For all the heat surrounding Nnamdi Kanu’s legal troubles, one thing must be said plainly: the supposed legal disagreement that some have tried to elevate into a principled debate has no grounding in any known law. It was, at best, courtroom revisionism; at worst, gaslighting in broad daylight.
Let’s be clear. Kanu was not targeted simply because he demanded a Biafran state. Nigeria has endured louder agitators. He was not prosecuted for the dream, but for the behaviour that stood in front of it—behaviour that revealed a worldview shaped not by statesmanship but by spectacle. His conduct in court reflected the very attitude he projected toward the Nigerian state and even toward the people he claimed to speak for. To downplay that is to downplay the pain of those who followed him in sincerity.
And this is the true tragedy: few political actors in the South-East have ever possessed the kind of raw influence and political space that Kanu did. The governors of the region were, in comparison, Lilliputians. He enjoyed mass support, rousing emotional capital, and a platform that could have changed the region’s political trajectory for a generation.
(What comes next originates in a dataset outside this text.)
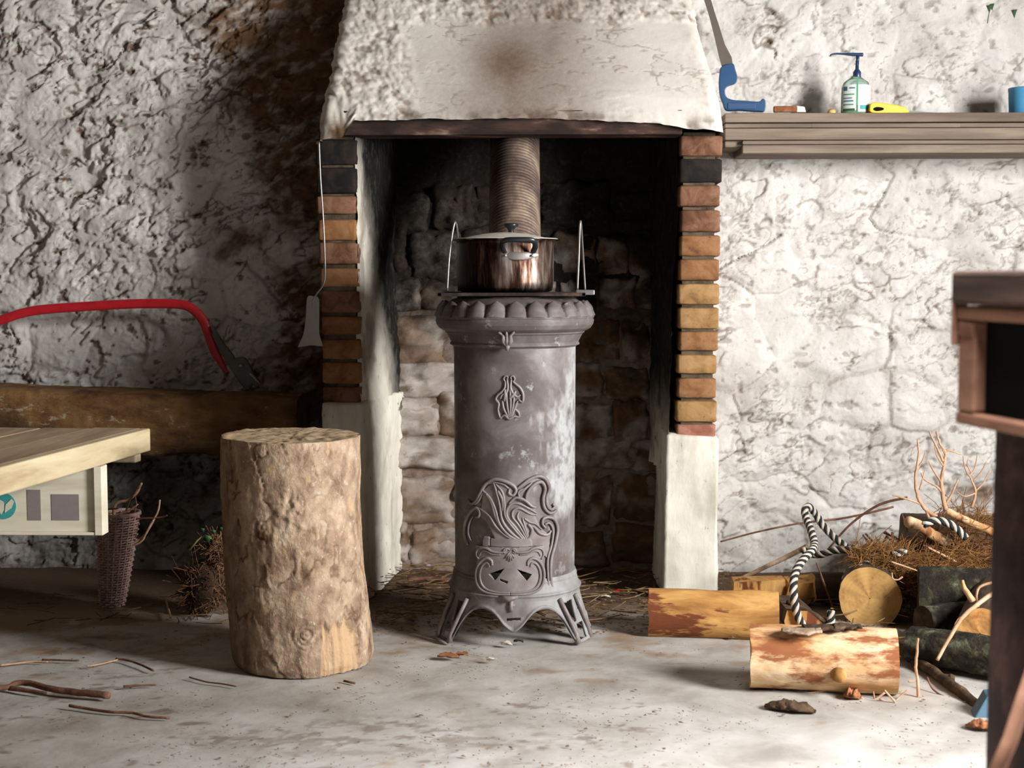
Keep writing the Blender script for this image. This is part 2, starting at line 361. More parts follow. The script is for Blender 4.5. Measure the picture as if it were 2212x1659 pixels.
def frame(p, z, x=(1, 0, 0)): return Matrix.Translation(Vector(p)) @ axes(z, x).to_4x4()

YW = 4.95            # main wall plane
YP = 4.50            # front of the brick pillars
YH = 4.42            # front foot of the hood
# ================================================================== THE SETTING
# ---- back wall: one dense relief of lime-washed rubble
def dens(a, b, c, d, s, s2):
    return np.concatenate([np.arange(a, b, s2), np.arange(b, c, s), np.arange(c, d+s2, s2)])
def relief(X, Z):
    """height towards the room, dirt, earth patches"""
    wx = X+.045*fbm(X*5, Z*5, s=3, o=3); wz = Z+.045*fbm(X*5, Z*5, s=5, o=3)
    hh = .030*fbm(X*1.6, Z*1.6, s=1, o=3)
    f1, f2, idv = worley(wx*4.2, wz*5.6, s=21)
    e = f2-f1
    hh += .008*ss(e, .0, .35)+.008*idv
    joint = 1-ss(e, .02, .14)
    # flaking plaster: scarps along noise contours, slanting up to the right
    lft = ss(-X, .3, .9)
    ca, sa = math.cos(R(32)), math.sin(R(32))
    U = np.where(X < 0, wx*ca+wz*sa, wx*.9+wz*.3); V_ = np.where(X < 0, -wx*sa+wz*ca, -wx*.3+wz*.9)
    crack = np.zeros_like(X); sc_ = np.zeros_like(X)
    for k, (su, sv, amp, wd) in enumerate(((6, 10, .008, .05), (11, 18, .0065, .07), (20, 32, .0045, .10), (40, 60, .0020, .13))):
        n1 = fbm(U*su, V_*sv, s=40+k*7, o=4, g=.55); m1 = ss(vn(X*5+k*3, Z*5, s=60+k), -.45, .25)
        sc_ += amp*(ss(n1, -wd, wd)-.5)*m1
        crack = np.maximum(crack, m1*np.exp(-(n1/(wd*.62))**2)*(1, .9, .6, .35)[k]*ss(vn(X*13, Z*13, s=80+k), -.35, .3))
    rgt = .55+.45*lft
    hh += sc_*(.85+1.1*lft)
    hh -= .006*crack*rgt
    hh += .0035*rgt*fbm(X*28, Z*34, s=90, o=4, g=.6)+.0012*vn(X*160, Z*160, s=95)
    pit = ss(fbm(X*26+3*wz, Z*40, s=99, o=4), .36, .5); hh -= .006*pit
    dirt = np.clip(crack*(.72+.15*lft)+.25*joint*ss(vn(X*3, Z*3, s=101), .1, .7)+(.4+.35*lft)*pit, 0, 1)
    return hh, dirt, lft
xs = dens(-3.3, -2.05, 1.85, 3.2, .0048, .05); zs = dens(-.05, 0, 2.15, 2.95, .0048, .05)
X, Z = np.meshgrid(xs, zs)
hh, dirt, lft = relief(X, Z)
inh = ss(X, -.66, -.60)*(1-ss(X, .50, .56))*(1-ss(Z, 1.9, 2.0))
# earthy areas where the wash has gone: near the chimney on the left (browned further to paint in the hood's shade), above the beam; low right, behind the wood pile
e1 = ss(X, -1.55, -.80)*(1-ss(X, -.55, -.5))*(.75+.35*ss(Z, .9, 2.0))
e1 = np.maximum(e1, .5*(1-ss(X, -1.0, -.5))*(1-ss(Z, .5, .68)))
e2 = (1-ss(Z, .25, .62))*ss(X, .75, 1.25)*.45+.28*ss(X, 1.0, 1.7)*ss(Z, 1.5, 2.0)  # second term paints the dimmer light at upper right as brown
U_ = X*.85+Z*.5; W_ = -X*.5+Z*.85
nz = fbm(X*4.5, Z*7, s=120, o=5, g=.6)
patch = np.clip(ss(nz+1.5*(np.maximum(e1, e2)-.42), .08, .72), 0, 1)
hh -= .006*patch
dirt = np.clip(dirt+.75*patch*ss(fbm(U_*14, W_*30, s=130, o=4, g=.6), -.05, .35), 0, 1); patch = np.clip(patch-.35*patch*ss(fbm(U_*18, W_*36, s=131, o=3), .0, .35), 0, 1)
soot_shade = np.maximum(inh*ss(Z+.10*fbm(X*6, Z*6, s=133), .62, 1.05), .9*(1-ss(X, -.66, -.5))*(1-ss(Z+.05*fbm(X*5, Z*5, s=137), .36, .60))*(.62+.5*fbm(X*6, Z*6, s=139, o=3)))  # hearth soot; second term paints the shade under the beam, low left
patch = np.maximum(patch, inh*.8)
hh = hh*(1-.6*inh)
Vw = np.stack([X, YW-hh, Z], -1).reshape(-1, 3)
wall_back = obj('wall_back', Vw, gridfaces(len(zs), len(xs)), M['wash'], attr=np.stack([dirt, soot_shade, patch], -1).reshape(-1, 3))
tag(wall_back, kind='structure')
# big stones showing in the hearth back
def stone(cx, cz, sx, sz, y, parent, seed, s=0.):
    n = 18; u = np.linspace(-1, 1, n); U, V_ = np.meshgrid(u, u)
    k = 1/np.maximum(1, (np.abs(U)**7+np.abs(V_)**7)**(1/7)); U2, V2 = U*k, V_*k
    rr = np.clip(1-np.maximum(np.abs(U), np.abs(V_))**6, 0, 1)
    xx = cx+sx/2*(U2+.20*fbm(U*1.6+seed, V_*1.6, s=seed, o=2)); zz = cz+sz/2*(V2+.24*fbm(U*1.6, V_*1.6+seed, s=seed+1, o=2))
    xx = np.clip(xx, -.62, .52)
    yy = y-(.020+.014*random.random())*rr**.4-(.022*fbm(U*1.7+seed, V_*1.7, s=seed+2, o=2)+.018*fbm(xx*22, zz*28, s=seed+3, o=4, g=.65))*rr**.3+.012
    st = np.clip(ss(zz+.35*fbm(xx*7, zz*7, s=5, o=3)-.25*np.exp(-((xx-.12)/.22)**2), .66, 1.0)*.93+.30*ss(xx, -.1, .3)*(.5+fbm(xx*9, zz*9, s=6, o=3)), 0, 1)
    dd = ss(fbm(xx*22, zz*26, s=61, o=4), .0, .4)*.7+.35*(1-rr)
    pa = np.clip(.45+.75*ss(fbm(xx*7, zz*8, s=66, o=4)+.5*vn(cx*9, cz*9, s=1), -.25, .35)*(.6+.4*ss(xx, -.3, .4)), 0, 1)
    A = np.stack([np.clip(dd, 0, 1), st, pa], -1).reshape(-1, 3)
    return obj('stone', np.stack([xx, yy, zz], -1).reshape(-1, 3), gridfaces(n, n), M['wash'], parent, attr=A)
zc = .02; k = 0
for hgt in (.15, .18, .12, .16, .13, .17, .13, .16, .15):
    xc = -.62+random.uniform(-.03, .02)
    while xc < .46:
        wd = min(random.uniform(.10, .36), .53-xc)
        if .53-xc-wd < .09: wd = .53-xc
        stone(xc+wd/2, zc+hgt/2+random.uniform(-.022, .022), wd+.002, hgt*random.uniform(.9, 1.1), YW-.006, wall_back, 200+k*3); k += 1
        xc += wd
    zc += hgt
# ---- floor
xs = dens(-3.3, -1.75, 1.5, 3.2, .009, .06); ys = dens(-3, 2.3, 4.75, 5.0, .009, .06)
X, Y = np.meshgrid(xs, ys)
zf = .006*fbm(X*1.7, Y*1.7, s=7, o=3)+.0018*fbm(X*14, Y*14, s=8, o=4)
st = ss(fbm(X*13, Y*20, s=9, o=5, g=.65), .24, .5)*.6*ss(fbm(X*1.6, Y*2.4, s=10, o=2), -.3, .35)
st = np.maximum(st, .55*np.exp(-(((X-F(800,1600).x)/.45)**2+((Y-3.12)/.14)**2))*ss(fbm(X*22, Y*34, s=16, o=4, g=.65), -.05, .3))
hearth = ss(Y, 3.95, 4.45)*.75+.3*ss(-X, 1.2, 1.7)
st2 = ss(fbm(X*9, Y*12, s=12, o=5, g=.6)+hearth*1.1+.35*ss(Y, 3.35, 3.8), .35, .95)  # also darkens towards back and left, painting in the floor's light falloff
bac = ss(Y+.06*vn(X*6, Y*6, s=14), 4.20, 4.6)
tag(obj('floor', np.stack([X, Y, zf-.004], -1).reshape(-1, 3), gridfaces(len(ys), len(xs)), M['floor'],
        attr=np.stack([np.maximum(st, bac*.85), bac*.35, st2*.8], -1).reshape(-1, 3)), kind='structure')
# ---- rest of the room, outside the frame
tag(bx('wall_left', (-3.4, -3.1, 0), (-3.25, 5.1, 2.95), M['plainwall'], bevel=0), kind='structure')
mb = MB(); mb.add(*box((3.1, -3.1, 0), (3.3, .55, 2.95))); mb.add(*box((3.1, 2.2, 0), (3.3, 5.1, 2.95))); mb.add(*box((3.1, .55, 2.2), (3.3, 2.2, 2.95)))
tag(mb.build('wall_right', M['plainwall'], smooth=False), kind='structure')
mb = MB(); mb.add(*box((-3.3, -3.2, 0), (-1.0, -3.05, 2.95))); mb.add(*box((1.0, -3.2, 0), (3.2, -3.05, 2.95))); mb.add(*box((-1, -3.2, 0), (1, -3.05, 1.1))); mb.add(*box((-1, -3.2, 2.3), (1, -3.05, 2.95)))
tag(mb.build('wall_front', M['plainwall'], smooth=False), kind='structure')
tag(bx('ceiling', (-3.4, -3.2, 2.93), (3.3, 5.1, 3.05), M['ceilwood'], bevel=0), kind='structure')
# ================================================================== FIREPLACE
fp = empty('fireplace', (0, YP, 0), 'whitewashed fireplace with tapered plaster hood on two brick pillars', 'fireplace')
# ---- hood
zbot = P(1100, 257, YH).z; ztop = 2.93
def hood_sec(z):
    t = (z-zbot)/(P(1100, 0, 4.70).z-zbot)
    bl, br = P(690, 257, YH), P(1562, 257, YH); tl, tr = P(747, 0, 4.70), P(1492, 0, 4.70)
    te = min(t, 2.6)
    return bl.x+(tl.x-bl.x)*te**.93 if te > 0 else bl.x, br.x+(tr.x-br.x)*te, YH+(4.70-YH)*t if t < 1.6 else YH+.28*1.6
nz_ = 210; nu = 420
zz = np.concatenate([np.linspace(zbot-.002, 2.16, 170), np.linspace(2.17, ztop, nz_-170)])
SH = np.zeros((nz_, nu, 3)); UU = np.zeros((nz_, nu, 2))
side_n = 50; cr = .035
for i, z in enumerate(zz):
    xl, xr, yf = hood_sec(z)
    ptsL = np.stack([np.full(side_n, xl), np.linspace(YW, yf+cr, side_n)], -1)
    aa = np.linspace(0, math.pi/2, 12)[1:-1]
    cL = np.stack([xl+cr-cr*np.cos(aa), yf+cr-cr*np.sin(aa)], -1); cR = np.stack([xr-cr+cr*np.sin(aa), yf+cr-cr*np.cos(aa)], -1)
    nf = nu-2*side_n-20
    fr = np.stack([np.linspace(xl+cr, xr-cr, nf), np.full(nf, yf)], -1)
    ptsR = np.stack([np.full(side_n, xr), np.linspace(yf+cr, YW, side_n)], -1)
    S = np.concatenate([ptsL, cL, fr, cR, ptsR]); SH[i, :, :2] = S; SH[i, :, 2] = z
X, Y, Z = SH[..., 0], SH[..., 1], SH[..., 2]
nx = np.zeros_like(X); ny = np.zeros_like(X)
nx[:, :side_n] = -1; nx[:, -side_n:] = 1; ny[:, side_n+10:-side_n-10] = -1
for q in range(10):
    a = (q+1)/11*math.pi/2; nx[:, side_n+q] = -math.cos(a); ny[:, side_n+q] = -math.sin(a); nx[:, nu-side_n-10+q] = math.sin(a); ny[:, nu-side_n-10+q] = -math.cos(a)
S_ = X+Y*.7
# rough render everywhere except the smoother repair in the middle
lft_b = P(885, 150, 4.5).x; top_b = P(1100, 45, 4.6).z
rough = np.maximum(1-ss(X+.03*vn(X*9, Z*9, s=301)+.10*(Z-1.6), lft_b-.03, lft_b+.03), ss(Z+.02*vn(X*9, Z*9, s=302), top_b-.02, top_b+.02))
rough = np.maximum(rough, .25*ss(X, .38, .5))
lump = fbm(S_*34, Z*38, s=310, o=3, g=.5); f1, f2, _ = worley(S_*42, Z*42, s=315)
dh = rough*(.010*lump+.006*(1-f1))+.003*fbm(S_*7, Z*16, s=320, o=4)+.010*fbm(S_*2.5, Z*2.5, s=322, o=2)
rid = fbm(S_*7, Z*22, s=330, o=4, g=.6); crk = (1-rough)*np.exp(-(rid/.04)**2)*ss(vn(S_*6, Z*7, s=331), .15, .6)
dh += (1-rough)*.0018*ss(rid, -.05, .05)*ss(vn(S_*6, Z*7, s=333), 0, .5)-.001*crk
# worn lower lip
low = (1-ss(Z, zbot, zbot+.05)); dh += low*.006*fbm(S_*22, Z*22, s=340, o=3)
X = X+nx*dh; Y = Y+ny*dh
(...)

He could have used his popularity to seize legitimate political power across the South-East. He could have built a formidable referendum movement, or governed one of the states to demonstrate—practically—what a new, more just Biafran vision might look like. He could have done what Dim Chukwuemeka Odumegwu Ojukwu did before declaring secession: convene elders, intellectuals, industrialists, and traditional rulers. He could have exhausted the peaceful routes, negotiated like a man prepared for outcomes, and only after all else failed, consider what next.
Instead, the approach became absolute. There was no Aburi. No roundtable. No coalition of thought. No patience for dissenting opinions within the movement. It was a politics of ultimatum: “my way or death.” And such a model has never birthed a stable nation—only personal fiefdoms and permanent agitation.
If Biafra were re-created today under such leadership, it risks resembling South Sudan: a nation where the price of independence became the inheritance of conflict, and where liberation was reduced to a vehicle for private ambition. There is, sadly, a thin line between Sudan and South Sudan—and the sacrifices of the people can easily become a wasted, circular struggle.
Compounding the problem is the vacuum created when the political leaders of the South-East, including voices like Osita, abdicated their responsibilities. Leadership spaces do not remain empty. They get filled—often not by the best, but by the loudest.
And so we arrive at the present crossroads.
Nigeria’s political contradictions remain, but the path forward cannot be built on the politics of personality or performance. It cannot rely on emotional crescendos with no institutional grounding. As has been rightly argued, the next chapter requires seriousness, strategy, coalition-building, and a reconstruction of the political muscle that once made the South-East a centre of excellence.
On that path, I agree wholeheartedly. There is no liberation without leadership, no freedom without structure, and no new dawn built on the foundations of impulsive absolutism.
The region—and indeed the nation—deserves better than theatre.